* What is being asked
Return, exactly as written, every line from the first line of the data below through the line that contains "random.seed(4)".

* Recorded data
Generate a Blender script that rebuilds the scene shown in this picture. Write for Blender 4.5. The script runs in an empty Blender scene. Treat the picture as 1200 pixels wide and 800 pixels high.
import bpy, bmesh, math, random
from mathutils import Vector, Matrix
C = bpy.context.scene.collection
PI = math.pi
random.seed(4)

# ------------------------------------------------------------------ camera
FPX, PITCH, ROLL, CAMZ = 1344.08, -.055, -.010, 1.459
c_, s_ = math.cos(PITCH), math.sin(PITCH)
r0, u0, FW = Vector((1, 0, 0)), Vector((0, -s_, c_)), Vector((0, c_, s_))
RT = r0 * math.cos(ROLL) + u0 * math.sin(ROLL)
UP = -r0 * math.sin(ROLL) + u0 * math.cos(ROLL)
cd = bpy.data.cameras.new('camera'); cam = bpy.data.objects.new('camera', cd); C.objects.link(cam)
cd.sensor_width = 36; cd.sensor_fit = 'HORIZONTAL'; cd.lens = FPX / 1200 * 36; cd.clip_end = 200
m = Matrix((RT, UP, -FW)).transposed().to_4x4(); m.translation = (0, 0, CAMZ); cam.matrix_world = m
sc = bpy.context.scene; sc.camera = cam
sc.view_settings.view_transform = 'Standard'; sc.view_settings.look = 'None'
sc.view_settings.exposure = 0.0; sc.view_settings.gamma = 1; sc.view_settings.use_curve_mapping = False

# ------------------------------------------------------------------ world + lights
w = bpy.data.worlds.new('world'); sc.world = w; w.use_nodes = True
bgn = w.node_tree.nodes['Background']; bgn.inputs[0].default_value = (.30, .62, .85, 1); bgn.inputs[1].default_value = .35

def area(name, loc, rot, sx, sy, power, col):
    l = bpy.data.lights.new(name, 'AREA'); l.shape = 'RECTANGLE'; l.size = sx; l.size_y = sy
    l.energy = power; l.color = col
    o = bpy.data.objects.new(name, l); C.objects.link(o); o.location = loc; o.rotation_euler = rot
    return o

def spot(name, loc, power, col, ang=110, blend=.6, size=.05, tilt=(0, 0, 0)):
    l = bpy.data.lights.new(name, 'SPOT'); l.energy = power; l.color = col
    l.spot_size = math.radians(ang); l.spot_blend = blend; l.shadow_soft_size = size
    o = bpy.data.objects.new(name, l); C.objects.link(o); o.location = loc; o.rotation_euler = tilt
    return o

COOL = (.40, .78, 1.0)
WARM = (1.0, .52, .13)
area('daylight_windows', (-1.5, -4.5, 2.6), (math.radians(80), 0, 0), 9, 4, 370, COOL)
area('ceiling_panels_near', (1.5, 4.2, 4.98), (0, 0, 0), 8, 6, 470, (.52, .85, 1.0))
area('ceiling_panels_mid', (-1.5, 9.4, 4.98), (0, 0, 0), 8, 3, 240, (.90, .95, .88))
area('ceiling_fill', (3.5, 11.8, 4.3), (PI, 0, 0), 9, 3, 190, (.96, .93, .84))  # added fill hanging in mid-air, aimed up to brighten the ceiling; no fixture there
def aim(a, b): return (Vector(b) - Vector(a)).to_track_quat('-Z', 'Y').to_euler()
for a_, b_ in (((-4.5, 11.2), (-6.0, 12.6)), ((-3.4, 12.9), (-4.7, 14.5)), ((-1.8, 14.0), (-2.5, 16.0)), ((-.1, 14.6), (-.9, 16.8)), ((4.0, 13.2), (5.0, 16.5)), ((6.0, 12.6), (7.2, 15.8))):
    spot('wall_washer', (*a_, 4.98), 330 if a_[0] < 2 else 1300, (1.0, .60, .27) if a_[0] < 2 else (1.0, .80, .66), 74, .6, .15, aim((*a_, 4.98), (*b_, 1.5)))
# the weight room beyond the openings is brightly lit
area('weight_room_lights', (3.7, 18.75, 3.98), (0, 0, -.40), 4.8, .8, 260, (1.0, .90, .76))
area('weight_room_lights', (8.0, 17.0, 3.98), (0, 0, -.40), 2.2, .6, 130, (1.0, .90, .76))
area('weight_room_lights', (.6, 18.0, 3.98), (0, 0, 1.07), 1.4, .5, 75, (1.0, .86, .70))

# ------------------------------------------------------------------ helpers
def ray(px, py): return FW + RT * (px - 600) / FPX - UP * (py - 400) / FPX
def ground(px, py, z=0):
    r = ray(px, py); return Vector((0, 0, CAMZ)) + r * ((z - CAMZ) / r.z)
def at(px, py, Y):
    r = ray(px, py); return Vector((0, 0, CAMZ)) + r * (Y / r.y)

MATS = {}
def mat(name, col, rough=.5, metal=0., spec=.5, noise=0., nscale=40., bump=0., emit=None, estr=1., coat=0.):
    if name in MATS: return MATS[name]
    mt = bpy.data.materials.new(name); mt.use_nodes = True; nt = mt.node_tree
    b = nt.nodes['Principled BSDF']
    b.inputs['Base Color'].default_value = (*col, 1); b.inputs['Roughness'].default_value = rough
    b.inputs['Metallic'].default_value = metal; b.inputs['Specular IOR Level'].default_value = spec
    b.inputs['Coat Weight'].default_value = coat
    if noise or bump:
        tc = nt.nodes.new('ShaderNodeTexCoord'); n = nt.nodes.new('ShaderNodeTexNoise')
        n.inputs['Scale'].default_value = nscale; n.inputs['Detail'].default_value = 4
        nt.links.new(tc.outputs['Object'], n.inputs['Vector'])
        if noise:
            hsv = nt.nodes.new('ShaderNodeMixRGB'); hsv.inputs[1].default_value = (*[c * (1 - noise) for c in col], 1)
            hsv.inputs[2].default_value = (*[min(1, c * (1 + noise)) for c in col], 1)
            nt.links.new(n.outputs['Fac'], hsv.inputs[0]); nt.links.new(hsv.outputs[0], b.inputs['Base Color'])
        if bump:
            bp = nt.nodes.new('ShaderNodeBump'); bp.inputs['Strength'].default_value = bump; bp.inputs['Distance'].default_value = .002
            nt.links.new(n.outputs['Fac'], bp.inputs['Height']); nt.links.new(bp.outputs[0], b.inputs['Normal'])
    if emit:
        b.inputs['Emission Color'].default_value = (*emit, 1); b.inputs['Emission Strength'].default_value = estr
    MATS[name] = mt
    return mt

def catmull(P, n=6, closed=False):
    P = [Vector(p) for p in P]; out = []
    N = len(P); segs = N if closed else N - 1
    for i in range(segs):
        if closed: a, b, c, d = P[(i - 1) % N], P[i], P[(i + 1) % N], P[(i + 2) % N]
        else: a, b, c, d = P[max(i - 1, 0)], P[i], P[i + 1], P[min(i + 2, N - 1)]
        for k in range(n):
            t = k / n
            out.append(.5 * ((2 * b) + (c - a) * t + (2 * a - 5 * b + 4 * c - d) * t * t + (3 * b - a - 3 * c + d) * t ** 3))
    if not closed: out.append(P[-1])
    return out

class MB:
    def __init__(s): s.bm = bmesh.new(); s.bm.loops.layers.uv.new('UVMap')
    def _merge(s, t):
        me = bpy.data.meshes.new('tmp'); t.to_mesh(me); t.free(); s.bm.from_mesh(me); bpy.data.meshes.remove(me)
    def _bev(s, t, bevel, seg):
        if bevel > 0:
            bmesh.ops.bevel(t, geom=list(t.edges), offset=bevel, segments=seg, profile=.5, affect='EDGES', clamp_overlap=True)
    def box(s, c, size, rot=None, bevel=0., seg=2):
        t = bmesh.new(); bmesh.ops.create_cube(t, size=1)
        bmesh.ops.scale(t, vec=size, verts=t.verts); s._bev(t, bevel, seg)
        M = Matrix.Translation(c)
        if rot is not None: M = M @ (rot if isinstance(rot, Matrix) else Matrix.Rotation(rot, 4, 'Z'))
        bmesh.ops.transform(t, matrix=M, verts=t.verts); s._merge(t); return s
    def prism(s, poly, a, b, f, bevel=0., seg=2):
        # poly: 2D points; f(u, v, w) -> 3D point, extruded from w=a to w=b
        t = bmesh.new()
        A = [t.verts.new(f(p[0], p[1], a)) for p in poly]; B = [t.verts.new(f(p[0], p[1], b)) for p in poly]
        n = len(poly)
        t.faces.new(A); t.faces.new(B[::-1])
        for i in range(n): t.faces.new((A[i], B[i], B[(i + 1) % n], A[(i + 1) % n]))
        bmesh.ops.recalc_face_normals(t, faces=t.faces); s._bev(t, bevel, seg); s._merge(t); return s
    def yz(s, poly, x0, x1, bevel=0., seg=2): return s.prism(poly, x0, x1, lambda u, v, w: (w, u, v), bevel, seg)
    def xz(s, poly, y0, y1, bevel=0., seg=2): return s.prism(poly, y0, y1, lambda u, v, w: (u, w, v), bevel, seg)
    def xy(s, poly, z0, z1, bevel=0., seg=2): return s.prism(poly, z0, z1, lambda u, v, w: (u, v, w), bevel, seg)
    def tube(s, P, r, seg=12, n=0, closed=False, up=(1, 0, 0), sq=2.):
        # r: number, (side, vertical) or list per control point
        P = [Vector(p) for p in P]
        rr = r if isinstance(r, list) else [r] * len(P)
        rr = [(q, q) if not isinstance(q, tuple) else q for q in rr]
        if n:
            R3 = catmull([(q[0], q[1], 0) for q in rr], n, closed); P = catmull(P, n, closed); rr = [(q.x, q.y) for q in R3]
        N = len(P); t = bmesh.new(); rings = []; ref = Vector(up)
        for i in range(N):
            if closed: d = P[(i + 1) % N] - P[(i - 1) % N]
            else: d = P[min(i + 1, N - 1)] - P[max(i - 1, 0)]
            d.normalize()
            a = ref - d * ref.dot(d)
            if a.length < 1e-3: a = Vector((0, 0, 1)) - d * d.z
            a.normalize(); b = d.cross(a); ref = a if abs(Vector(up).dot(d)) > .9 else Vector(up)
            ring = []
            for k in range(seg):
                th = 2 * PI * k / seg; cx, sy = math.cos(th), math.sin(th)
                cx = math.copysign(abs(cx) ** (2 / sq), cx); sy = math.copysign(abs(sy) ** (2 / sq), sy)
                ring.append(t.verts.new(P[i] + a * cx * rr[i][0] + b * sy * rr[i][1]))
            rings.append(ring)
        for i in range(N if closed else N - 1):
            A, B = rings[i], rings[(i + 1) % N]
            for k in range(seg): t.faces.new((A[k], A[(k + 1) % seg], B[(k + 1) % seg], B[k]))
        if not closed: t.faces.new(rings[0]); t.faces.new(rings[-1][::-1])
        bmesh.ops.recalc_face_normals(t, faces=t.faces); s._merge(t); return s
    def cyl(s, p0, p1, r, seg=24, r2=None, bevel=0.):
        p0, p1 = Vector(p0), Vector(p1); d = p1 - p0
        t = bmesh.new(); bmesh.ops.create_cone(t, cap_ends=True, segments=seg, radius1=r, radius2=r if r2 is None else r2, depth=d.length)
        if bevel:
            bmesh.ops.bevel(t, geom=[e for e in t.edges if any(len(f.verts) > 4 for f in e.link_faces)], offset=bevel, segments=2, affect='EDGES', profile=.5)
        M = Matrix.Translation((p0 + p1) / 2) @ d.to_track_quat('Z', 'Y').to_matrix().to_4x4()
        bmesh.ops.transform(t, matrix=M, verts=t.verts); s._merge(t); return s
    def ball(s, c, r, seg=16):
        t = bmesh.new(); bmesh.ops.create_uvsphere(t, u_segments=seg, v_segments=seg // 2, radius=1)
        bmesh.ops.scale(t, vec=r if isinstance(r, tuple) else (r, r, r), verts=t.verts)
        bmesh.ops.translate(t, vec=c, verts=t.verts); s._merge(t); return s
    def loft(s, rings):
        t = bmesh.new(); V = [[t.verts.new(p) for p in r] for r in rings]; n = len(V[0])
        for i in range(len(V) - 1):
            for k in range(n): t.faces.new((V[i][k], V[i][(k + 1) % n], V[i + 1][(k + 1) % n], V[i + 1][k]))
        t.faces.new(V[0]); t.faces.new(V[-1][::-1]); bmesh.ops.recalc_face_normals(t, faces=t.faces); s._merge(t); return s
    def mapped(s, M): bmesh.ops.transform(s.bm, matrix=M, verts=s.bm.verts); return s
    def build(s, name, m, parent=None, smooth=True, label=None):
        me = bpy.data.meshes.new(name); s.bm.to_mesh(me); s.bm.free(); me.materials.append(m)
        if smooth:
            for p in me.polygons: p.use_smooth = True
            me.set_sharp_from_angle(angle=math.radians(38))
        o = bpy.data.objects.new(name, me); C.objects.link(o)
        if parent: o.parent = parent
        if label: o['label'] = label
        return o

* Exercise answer
Generate a Blender script that rebuilds the scene shown in this picture. Write for Blender 4.5. The script runs in an empty Blender scene. Treat the picture as 1200 pixels wide and 800 pixels high.
import bpy, bmesh, math, random
from mathutils import Vector, Matrix
C = bpy.context.scene.collection
PI = math.pi
random.seed(4)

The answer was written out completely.